But its loss expanded by 21% over the June quarter to Rs2,720 crore and is dismal compared with a profit of Rs4,704 crore a year ago. It explains why the stock closed down by around 3.3%.

Graphics: Sandeep Bhatnagar / Mint

But the non-recurring nature of some expenses, better volumes due to improving demand, benefits of restructuring benefits and projected lowering of debt are positive factors.

A key reason for the decline in profitability has been Tata Steel Europe Ltd’s (TSE) Teesside Cast Products facility, a large steel slab-making unit, which suffered losses because some key buyers reneged on their contracts. The firm, as a result, had to sell part of its output in the market at a loss. This lowered the group’s earnings before interest, depreciation and tax by $170 million, or Rs787 crore.

The charge in the June quarter due to this event was Rs230 crore. TSE will mothball this facility if the situation does not improve by March 2010. So it may impact Tata Steel’s performance in the second half, too.

In addition, restructuring and impairment costs, some of which are related to layoffs, amounted to $180 million, at the profit-before-tax level. Tata Steel expects the magnitude to be lower in future quarters.

So, where are the improvements visible? Tata Steel’s operating profits in the September quarter are at Rs372 crore, compared with an operating loss of Rs30 crore in the preceding quarter. Underlying earnings before interest, taxes, depreciation and amortization (Ebitda) is at around Rs1,180 crore compared with Rs427 crore.

These are on account of higher volumes.
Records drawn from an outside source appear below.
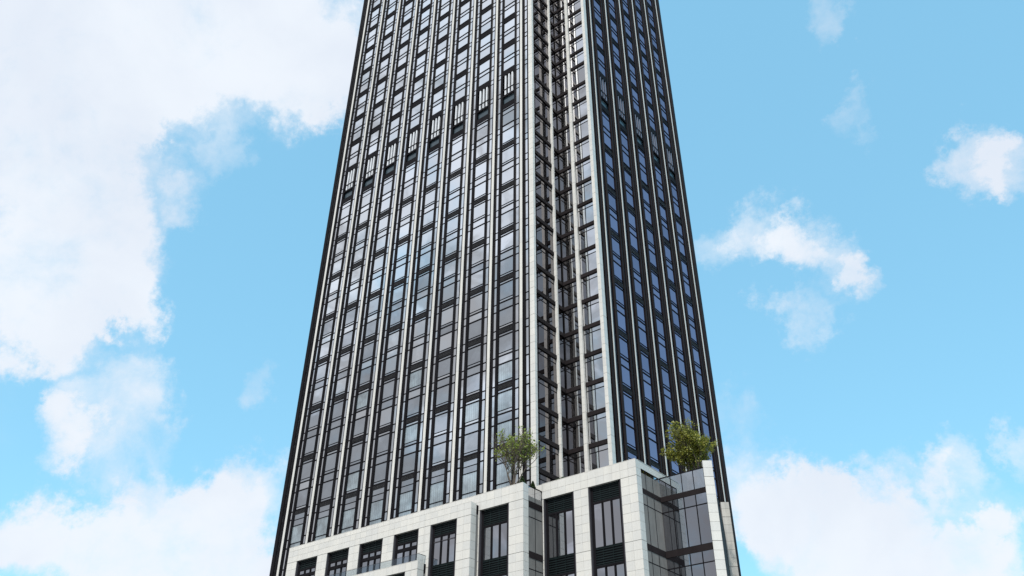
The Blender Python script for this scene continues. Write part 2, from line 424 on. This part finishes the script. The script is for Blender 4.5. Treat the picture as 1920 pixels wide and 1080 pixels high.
def add_window(F, u, z, ty, wd, col_i):
    key = (F.k, ty, wd)
    if key not in FRM: FRM[key] = frame_mesh(F, ty, wd)
    t = TY[ty]
    org = F.p(u, 0, z)
    w = link(bpy.data.objects.new('window', FRM[key]), T, org)
    if t['lou']:
        s0, s1 = (t['sp'][0] + .07, t['sp'][1]) if ty == 'low' else (12.62, 13.5)
        k2 = (F.k, 'lou', wd, ty)
        if k2 not in FRM: FRM[k2] = louvre_mesh(F, wd, s1 - s0, 5, wd)
        link(bpy.data.objects.new('louvre', FRM[k2]), w, F.p(u, 0, z + s0))
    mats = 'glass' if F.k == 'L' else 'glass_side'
    for i, (a, b) in enumerate(t['panes']):
        mm = mats
        if F.k == 'L':
            if ty == 'base': mm = 'glass_curtain' if i <= 1 else 'glass_low'
            elif z < 56:
                r = rnd.random(); mm = 'glass_low' if r < .7 else ('glass_curtain' if r < .88 and b - a > 2 else 'glass')
            elif z < 75: mm = 'glass_low' if rnd.random() < .38 else 'glass'
        F.pool(T, 'pane', w, u + .05, u + wd - .05, -.10, -.06, z + a - .035, z + b + .035, mm, True)
    if t.get('mech'):
        gg = Geo()
        for q in (.58, 1.38, 2.14):
            F.box(gg, u + q - .14 * (1 if F.k == 'L' else .8), u + q + .14 * (1 if F.k == 'L' else .8), -.35, .02, z + 12.0, z + 16.95, 'blade')
        gg2 = Geo()
        # three upright pale blades, each its own piece
        for q in (.58, 1.38, 2.14):
            h_ = .15 if F.k == 'L' else .09
            key3 = (F.k, 'blade')
            if key3 not in FRM:
                gb = Geo(); Frame(F.k, 0).box(gb, -h_, h_, -.30, .02, 0, 4.9, 'blade' if F.k == 'L' else 'blade_shade'); FRM[key3] = gb.mesh('blade')
            link(bpy.data.objects.new('blade', FRM[key3]), w, F.p(u + q, 0, z + 12.0))
        key4 = (F.k, 'panel')
        if key4 not in FRM:
            gb = Geo(); Frame(F.k, 0).box(gb, .06, wd - .06, -.34, -.28, 9.76, 11.54, 'teal'); FRM[key4] = gb.mesh('panel')
        link(bpy.data.objects.new('panel', FRM[key4]), w, F.p(u, 0, z))

def stack(F, u, wd, ci, ktop):
    add_window(F, u, LOW[-1] - 14.4 + 0.9 - 0.0, 'base', wd, ci)
    for k in range(6, 0, -1): add_window(F, u, LOW[k], 'low', wd, ci)
    add_window(F, u, 99.3, 'first', wd, ci)
    for k in range(ktop): add_window(F, u, 117.7 + 7.38 * k, 'up', wd, ci)

def strip_lines():
    L_ = []
    for k in range(0, 15): 
        z = 99.3 - 4.55 * k
        L_ += [(z - 1.65, z - 1.40), (z - .30, z - .08)]
    for z0 in (102.35, 103.62, 107.45, 111.2, 112.25, 116.05, 117.2): L_.append((z0 - .12, z0 + .12))
    for k in range(0, 21):
        z = 117.7 + 3.69 * k
        L_ += [(z + 2.03, z + 2.3), (z + 3.1, z + 3.38)]
    return sorted(L_)
SL = strip_lines()
Z0, Z1 = 24.0, TOP
def glass_strip(F, u0, u1, mat, name='glass_strip', tick='black'):
    g = Geo(); prev = Z0
    for (a, b) in SL + [(Z1, Z1 + .1)]:
        if a - prev > 0.1:
            t = tilt_for(F.k, .22)
            from mathutils import Euler
            x0 = F.p(u0, -.10, prev); x1 = F.p(u1, -.05, a)
            g.box(x0, x1, mat, Euler(t).to_matrix())
        if b < Z1: F.box(g, u0, u1, -.10, -.02, a + .03, b - .03, tick)
        prev = b
    g.build(name, T)
def post(F, u0, u1, w0, w1, mat, name, z0=Z0, z1=Z1, seg=0):
    g = Geo()
    if seg:
        z = z0
        while z < z1 - .01:
            z2 = min(z + seg, z1); F.box(g, u0, u1, w0, w1, z, z2 - .03, mat); z = z2
    else: F.box(g, u0, u1, w0, w1, z0, z1, mat)
    g.build(name, T)
def fin(F, c, half, proud, z0=Z0):
    """upright fin: black box with white stone slabs on its front edge"""
    g = Geo(); F.box(g, c - half + .03, c + half - .03, -.05, proud - .07, z0, TOP + 1.0, 'black')
    z = 31.05
    while z < TOP:
        F.box(g, c - half, c + half, proud - .06, proud, z, z + 4.53, 'stone'); z += 4.55
    g.build('fin', T)

# long façade on the left
for k in range(9):
    fin(FL, FIN0 - PITCH_L * k - .28, .245, .25)
for k in range(1, 9):
    c = FIN0 - PITCH_L * k
    post(FL, c + .01, c + .28, -.05, .10, 'black', 'mullion')
    glass_strip(FL, c + .28, c + .91, 'glass')
    post(FL, c + .91, c + 1.35, -.12, .10, 'black', 'pilaster')
    stack(FL, c + 1.35, 2.68, k, UPN)
    post(FL, c + 4.03, c + 4.39, -.12, .10, 'black', 'pilaster')
    glass_strip(FL, c + 4.39, c + 5.13, 'glass')
    post(FL, c + 5.13, c + 5.40, -.05, .10, 'black', 'mullion')
c = FIN0
post(FL, c + .01, c + .35, -.05, .10, 'black', 'mullion')
glass_strip(FL, c + .35, c + .97, 'glass')
post(FL, c + .97, c + 1.30, -.05, .10, 'black', 'mullion')
c = FIN0 - PITCH_L * 8
post(FL, c - 1.30, c - .58, -.05, .12, 'black', 'pilaster')
glass_strip(FL, c - 1.66, c - 1.30, 'glass_low')
post(FL, c - 2.42, c - 1.66, -.12, .16, 'black', 'pilaster')

# façade on the right
PITCH_R = 5.97; RIN0 = 88.60
for k in range(6):
    fin(FR, RIN0 + PITCH_R * k, .145, .25)
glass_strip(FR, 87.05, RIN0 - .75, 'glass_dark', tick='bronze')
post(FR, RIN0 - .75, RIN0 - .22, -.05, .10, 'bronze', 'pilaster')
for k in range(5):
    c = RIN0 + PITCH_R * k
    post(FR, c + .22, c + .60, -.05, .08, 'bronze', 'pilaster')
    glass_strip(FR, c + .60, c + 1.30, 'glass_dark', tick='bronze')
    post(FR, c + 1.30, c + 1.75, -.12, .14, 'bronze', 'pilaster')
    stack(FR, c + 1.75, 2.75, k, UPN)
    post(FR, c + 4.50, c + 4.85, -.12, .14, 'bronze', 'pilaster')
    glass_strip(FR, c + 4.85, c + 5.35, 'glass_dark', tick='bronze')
    post(FR, c + 5.35, c + 5.75, -.05, .08, 'bronze', 'pilaster')
c = RIN0 + PITCH_R * 5
post(FR, c + .22, c + .60, -.05, .10, 'bronze', 'pilaster')
glass_strip(FR, c + .60, c + 1.15, 'glass_dark', tick='bronze')
post(FR, c + 1.15, c + 2.0, -.12, .22, 'bronze', 'pilaster')

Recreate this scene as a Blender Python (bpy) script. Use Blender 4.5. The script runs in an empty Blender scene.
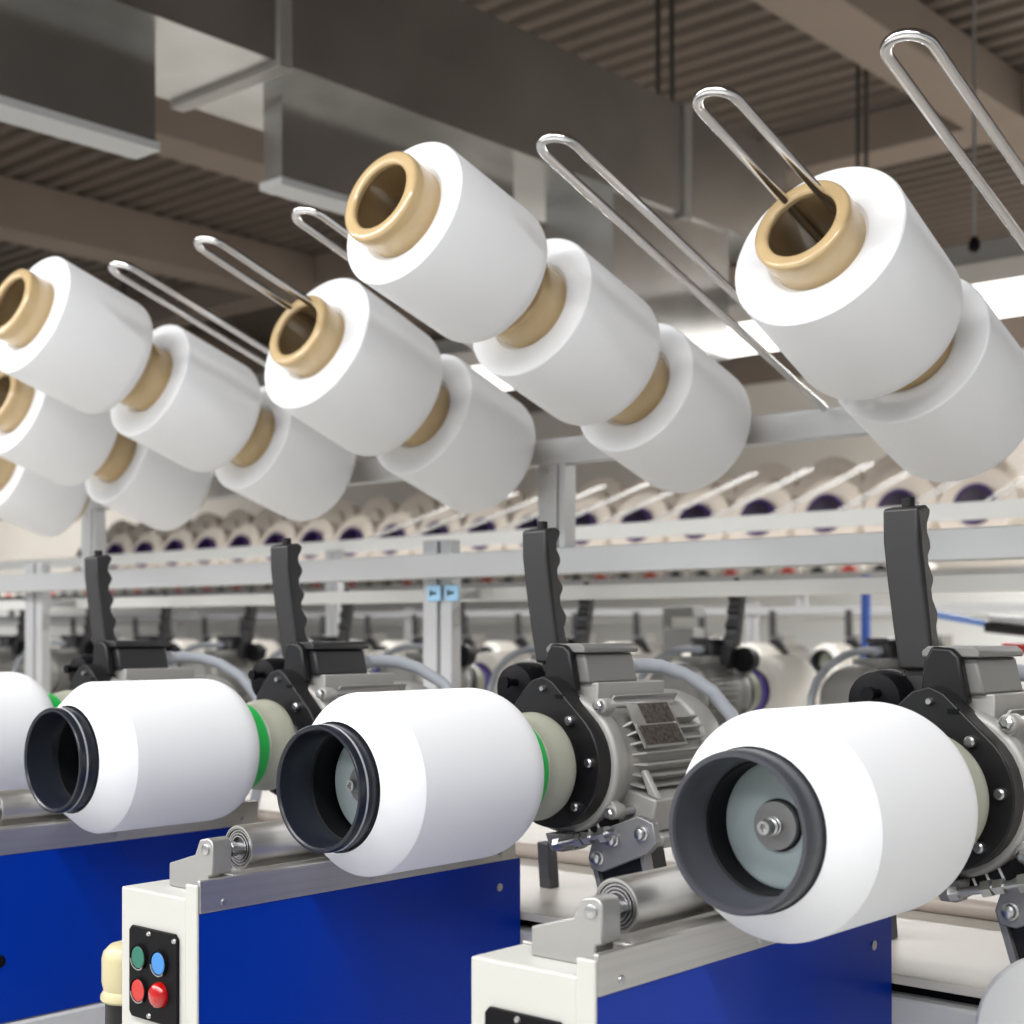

TSE operated at about 75% utilization compared with 53% in the June quarter. Though price realizations were down, cost efficiencies and benefits from restructuring have led to improved margins. The company also said that TSE reported a small profit at the operating level in October.

In the second half of fiscal 2010, Tata Steel’s Indian and Southeast Asian operations expect to benefit from higher demand, lower production costs and stable prices. TSE expects higher capacity utilisation, stable selling prices, lower raw material costs and cost savings of around $144 million through restructuring. A key assumption in TSE performing well is Teesside’s operations stabilizing.

Barring the hits from one-off items, the outlook for Tata Steel seems a little improved. On the non-operational front, Tata Steel is planning to reduce its $12.9 billion debt by around $2 billion in 12 months. It will use existing cash balances, inflows from selling off non-core assets and raise further capital.

These will do their bit to ease the pressure on earnings but the key to Tata Steel’s performance is TSE, which contributes to 66% of overall revenues. If the improvement seen in October is a trend, the second half will be much better than the first half.